## PROVIDED MATERIAL
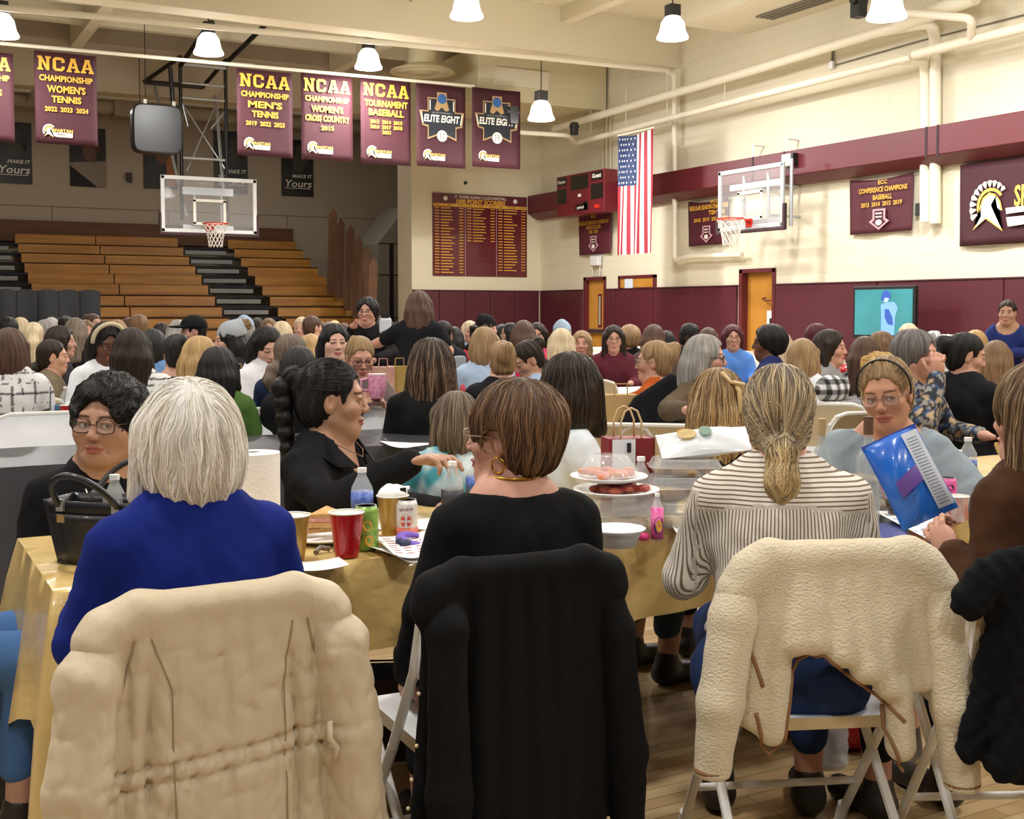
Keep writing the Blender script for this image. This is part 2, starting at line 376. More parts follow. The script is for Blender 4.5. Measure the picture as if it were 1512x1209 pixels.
tag(o, 'pale panelled closet with a sloping top at the right end of the alcove', 'closet')
g = MB()
for z in (1.2, 2.3, 3.1): g.bb((.02, -.01, z), (1.68, 0, z+.02))
g.build('panel_joint', DARK, o)
p = onY(578, 400, 26.5); o = MB().bb((-.04, -.04, 0), (.04, .04, 3.0)).build('black_post', BLACK, None); o.location = (p.x, p.y, 0); tag(o, 'thin black upright post beside the pale closet', 'post')
# small horn on the alcove wall
p = onY(190, 261, YA-.03); o = MB().box((0, -.05, 0), (.14, .1, .2)).box((0, -.11, -.12), (.12, .02, .08)).build('wall_speaker', mat('brown_plastic', '3c2f28', .5), None, bev=.01); o.location = p; tag(o, 'small brown speaker on the alcove wall between two sports posters', 'speaker')
# folding black screens at left
BSC = mat('black_fabric', '17171a', .9)
for i in range(5):
    x0 = -6+i*31; p = onY(x0, 470, 21.5); q = onY(x0+30, 470, 21.5); zt = onY(75, 427, 21.5).z
    wd = q.x-p.x; s = MB()
    s.grid(lambda u, v: (u*wd, .06*math.sin(u*PI)*(1 if i % 2 else -1), v*(zt-.03+.03*math.sin(u*PI))), 10, 2)
    o = s.build('partition_screen', BSC, None, smooth=True, solid=.025); o.location = (p.x, 21.5, 0)
    tag(o, ['leftmost panel of the black partition screen, cut by the picture edge', 'second panel from the left of the black partition screen', 'middle panel of the black partition screen', 'fourth panel from the left of the black partition screen', 'rightmost panel of the black partition screen before the wooden bleachers'][i], 'screen', 'black partition screen panels')
# ================================================================== banners, boards, pipes, lamps
BAN = mat('banner_cloth', '3f121d', .75, bump=(6, .25))
BAN2 = mat('banner_cloth_bright', '4c1523', .7, bump=(6, .3))
YEL = mat('yellow_print', 'dba63a', .6); WHT = mat('white_print', 'ece7da', .6); NVY = mat('navy_print', '10161f', .6); TAN = mat('tan_print', 'a98a5c', .6); GLD = mat('gold_print', 'e0b257', .6); BLU = mat('blue_print', '2b5a94', .6); BLKP = mat('black_print', '141214', .7); MARP = mat('maroon_print', '4c1524', .7)
GRYP = mat('grey_print', '9fa3a8', .6)
_txt = {}
def lettering(parent, lines, m, y=-.004, bold=.02, name='lettering'):
    v, f = text_mesh(lines, bold)
    if not v: return None
    mb = MB(); mb.add([(a, y+.0, c) for a, b, c in v], f)
    return mb.build(name, m, parent)
def spartan(parent, cx, cz, s, y=-.004, word=True, big=False):
    """helmet emblem with crest; s = half height"""
    A = lambda pts: [(cx+s*(x-1335)/235, cz+s*(250-yy)/235) for x, yy in pts]
    cr = MB(); c = (1368, 258)
    def P(a, r, k): x = c[0]+r*math.cos(a); yy = c[1]-r*math.sin(a)*1.05; q = A([(x, yy)])[0]; return (q[0], y-k*.001, q[1])
    n = 11; a0, a1 = math.radians(212), math.radians(38)
    for i in range(n):
        t0 = a0+(a1-a0)*i/n; t1 = a0+(a1-a0)*(i+.92)/n; tm = (t0+t1)/2
        ro = 182-i*2; cr.poly([P(t0, ro-4, 0), P(tm, ro+3, 0), P(t1, ro-4, 0), P(tm+(t1-t0)*.12, 124, 0), P(tm-(t1-t0)*.12, 124, 0)])
    cr.build('crest', WHT, parent)
    g = MB()
    for i in range(14):
        t0 = math.radians(205)+(math.radians(35)-math.radians(205))*i/14; t1 = math.radians(205)+(math.radians(35)-math.radians(205))*(i+1)/14
        g.poly([P(t0, 118, 1), P(t1, 118-1, 1), P(t1, 96, 1), P(t0, 96, 1)])
    hel = [(1228, 415), (1282, 335), (1283, 262), (1306, 205), (1358, 172), (1412, 190), (1447, 240), (1464, 302), (1418, 268), (1372, 252), (1380, 272), (1432, 290), (1470, 435), (1332, 345)]
    def inset(pts, k):
        mx = sum(p[0] for p in pts)/len(pts); my = sum(p[1] for p in pts)/len(pts)
        return [(mx+(p[0]-mx)*k, my+(p[1]-my)*k) for p in pts]
    def tri(mb, pts, yy):
        bmx = bmesh.new(); vs = [bmx.verts.new((p[0], yy, p[1])) for p in A(pts)]; f = bmx.faces.new(vs)
        bmesh.ops.triangulate(bmx, faces=[f]); bmx.verts.index_update()
        mb.add([v.co[:] for v in bmx.verts], [[v.index for v in ff.verts] for ff in bmx.faces]); bmx.free()
    tri(g, inset(hel, 1.07), y-.002); g.build('gold_trim', GLD, parent)
    h = MB(); tri(h, inset(hel, .92), y-.003)
    if word:
        for (x0, x1, z0, z1) in ((1440, 1960, 300, 342), (1450, 1960, 350, 395), (1500, 1960, 408, 420)):
            p, q = A([(x0, z0), (x1, z1)]); h.poly([(p[0], y-.001, p[1]), (q[0], y-.001, p[1]), (q[0], y-.001, q[1]), (p[0]+s*.12, y-.001, q[1])])
    h.build('helmet', mat('helmet_white', 'dfe3ea', .6) if big else WHT, parent)
    if word:
        p = A([(1700, 245)])[0]; lettering(parent, [('SPARTAN', p[0], p[1], s*.38, s*2.25)], GLD, y-.003, .03, 'team_name')
        p = A([(1690, 345)])[0]; lettering(parent, [('Athletics', p[0], p[1], s*.26, s*1.0, .3)], BLKP, y-.006, 0, 'script')
def cloth(wd, ht, amp=.01, seed=0):
    m = MB(); ph = seed*1.7
    m.grid(lambda u, v: ((u-.5)*wd, amp*math.sin(u*7+ph)*(1-v*.7), -v*ht), 12, 12); return m
YBN = 20.0
rail0 = onY(0, 73, YBN); 
bans = [(-70, 19, 73, 205, 0), (50, 142, 76, 211, 1), (349, 431, 102, 229, 2), (444, 520, 109, 235, 3), (532, 606, 116, 241, 4), (615, 687, 124, 245, 5), (697, 768, 130, 246, 6)]
BL = {0: ['2018', "WOMEN'S", 'TENNIS', '', 'partial maroon NCAA championship banner cut off at the left picture edge'],
      1: ["CHAMPIONSHIP", "WOMEN'S", 'TENNIS', '2022  2023  2024', "maroon hanging banner for women's tennis, left of the hoop frame"],
      2: ["CHAMPIONSHIP", "MEN'S", 'TENNIS', '2019  2022  2023', "maroon hanging banner for men's tennis, just right of the hoop frame"],
      3: ["CHAMPIONSHIP", "WOMEN'S", 'CROSS COUNTRY', '2015', "maroon hanging banner for women's cross country 2015"],
      4: ["TOURNAMENT", "BASEBALL", '', '', 'maroon hanging banner for tournament baseball with years in three rows'],
      5: ['left one of the two maroon Elite Eight banners, fully visible'],
      6: ['right one of the two maroon Elite Eight banners, partly behind a pipe']}
zt = sum(onY((b[0]+b[1])/2, b[2]+1, YBN).z for b in bans)/7
for i, (x0, x1, y0, y1, k) in enumerate(bans):
    a = onY(x0, y0, YBN); b = onY(x1, y0, YBN); wd = b.x-a.x; c = (a.x+b.x)/2; hz = (onY((x0+x1)/2, y0, YBN).z-onY((x0+x1)/2, y1, YBN).z)
    o = cloth(wd, hz, .008, i).build('hanging_banner', BAN, None, smooth=True, solid=.004); o.location = (c, YBN, a.z+.02)
    tag(o, BL[k][-1], 'banner', 'championship banners on the rail')
    yy = -.026
    if k < 5:
        slab('NCAA', 0, -hz*.13, hz*.15, wd*.92, y=yy).build('lettering', YEL, o)
        ln = []
        if k in (0, 1, 2, 3):
            d = BL[k]; ln = [(d[0], 0, -hz*.285, hz*.062, wd*.86), (d[1], 0, -hz*.40, hz*.075, wd*.62), (d[2], 0, -hz*.51, hz*.07, wd*(.86 if k == 3 else .48)), (d[3] or '2018', 0, -hz*.62, hz*.05, wd*(.7 if k < 3 else .25))]
            if k == 0: ln = [('CHAMPIONSHIP', 0, -hz*.285, hz*.062, wd*.86), ('TENNIS', 0, -hz*.45, hz*.07, wd*.6)]
        else:
            ln = [('TOURNAMENT', 0, -hz*.285, hz*.075, wd*.86), ('BASEBALL', 0, -hz*.39, hz*.075, wd*.7), ('2013  2014  2015', 0, -hz*.50, hz*.042, wd*.64), ('2016  2017  2018', 0, -hz*.56, hz*.042, wd*.64), ('2021', 0, -hz*.62, hz*.042, wd*.17)]
        lettering(o, ln, YEL, yy, .035)
        spartan(o, -wd*.30, -hz*.855, hz*.095, yy)
    else:
        def Q(pts, kk): return [(x*wd, yy-kk*.002, -v*hz) for x, v in pts]
        m = MB(); m.poly(Q([(-.29, .16), (.28, .16), (.28, .32), (.46, .32), (.42, .5), (.3, .52), (.3, .67), (.1, .62), (-.1, .62), (-.29, .67), (-.29, .52), (-.4, .5), (-.46, .32), (-.29, .32)], 0)); m.build('emblem_outline', TAN, o)
        m = MB(); m.poly(Q([(-.27, .175), (.26, .175), (.26, .335), (.43, .335), (.4, .485), (.28, .5), (.28, .645), (.1, .6), (-.1, .6), (-.27, .645), (-.27, .5), (-.38, .485), (-.43, .335), (-.27, .335)], 1)); m.build('emblem', NVY, o)
        m = MB(); m.poly(Q([(-.1, .09), (.1, .09), (.1, .19), (.15, .3), (.08, .32), (0, .27), (-.08, .32), (-.15, .3), (-.1, .19)], 2)); m.build('trophy', TAN, o)
        m = MB(); m.disc((0, 0, 0), .09*wd); q = m.build('round_mark', BLU, o); q.location = (0, yy-.008, -.17*hz)
        m = MB()
        for s_ in (-1, 1): m.poly(Q([(.25*s_, .19), (.23*s_, .19), (.23*s_, .31), (.25*s_, .31)][::s_], 2)); m.poly(Q([(.43*s_, .34), (.41*s_, .34), (.375*s_, .47), (.395*s_, .48)][::s_], 2))
        m.build('emblem_lines', WHT, o)
        lettering(o, [('ELITE EIGHT', 0, -.41*hz, .085*hz, .72*wd, .12)], WHT, yy-.006, .03)
        lettering(o, [('NCAA DIVISION II', 0, -.34*hz, .022*hz, .4*wd)], GRYP, yy-.006, .0, 'small_lettering')
        m = MB(); m.disc((0, 0, 0), .105*wd); q = m.build('baseball', WHT, o); q.location = (0, yy-.008, -.62*hz)
        m = MB()
        for s_ in (-1, 1): m.tube([(s_*(.06-.03*math.cos(t))*wd+ -s_*.0, 0, .075*wd*math.sin(t)) for t in np.linspace(-1.1, 1.1, 7)], .005, 5)
        q2 = m.build('seam', BLKP, q); q2.location = (0, -.002, 0)
        spartan(o, -wd*.30, -hz*.855, hz*.09, yy)
rl = MB(); pL = onY(-40, 70, YBN+.03); pR = onY(700, 129, YBN+.03); zz = zt+.05
rl.cyl((pL.x, YBN+.03, onY(96, 77, YBN).z+.04), (pR.x, YBN+.03, onY(640, 124, YBN).z+.04), .03)
tag(rl.build('banner_rail', WHITEP, None, smooth='auto'), 'long pale rail that the maroon banners hang from', 'rail')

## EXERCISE
Look through the data above. Find each line with the string "picture" and copy it.

## EXERCISE ANSWER
Keep writing the Blender script for this image. This is part 2, starting at line 376. More parts follow. The script is for Blender 4.5. Measure the picture as if it were 1512x1209 pixels.
    tag(o, ['leftmost panel of the black partition screen, cut by the picture edge', 'second panel from the left of the black partition screen', 'middle panel of the black partition screen', 'fourth panel from the left of the black partition screen', 'rightmost panel of the black partition screen before the wooden bleachers'][i], 'screen', 'black partition screen panels')
BL = {0: ['2018', "WOMEN'S", 'TENNIS', '', 'partial maroon NCAA championship banner cut off at the left picture edge'],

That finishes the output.